母の日 母さん…覚えていますか?あなたがよく口ずさんでいた歌。春日八郎の「赤いランプの終列車」わたしも好きでした。
 ――白い夜霧の 灯りに濡れて
   別れ切ない プラットホーム
   ベルが鳴る ベルが鳴る
   さらばと告げて 手を振る君は
   赤いランプの 終列車――
 その歌を口ずさみながら洗濯物を干すあなたを見詰め、白い素足にじゃれつくわたしをあなたは優しく抱き起こしてくれました。

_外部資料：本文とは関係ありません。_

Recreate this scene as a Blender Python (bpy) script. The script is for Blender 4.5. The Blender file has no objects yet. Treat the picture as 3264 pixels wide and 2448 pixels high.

 母さん…あなたの歌はわたしに届きましたよ。でもわたしの歌はあなたに届かなかった。
 母さん、聞こえませんでしたか、ほらいつもわたしが歌っていたあの歌を。仕事に出掛け階段を降りる時、母さんの後姿に向かっていつも歌っていた「俺は待ってるぜ」。三歳の幼いわたしが一生懸命覚えた石原裕次郎の名曲ですよ。
 でもあの時だけはきっと耳を塞いでいたのですね。黒っぽい服を着て大きなバッグを提げ、ゆっくりと振り向きもせず階段の軋みと一緒に降りて行きました。母さんわたしはいつもの通り帰ってくるものと思っていましたよ。
 黒い後ろ姿だけをわたしの脳裏に刻み込んだまま母さんは帰って来ませんでしたね。その五年後にあなたは自ら命を絶った。もう二度と戻らぬ人となった。酔った父が泣いているのも知らずに…。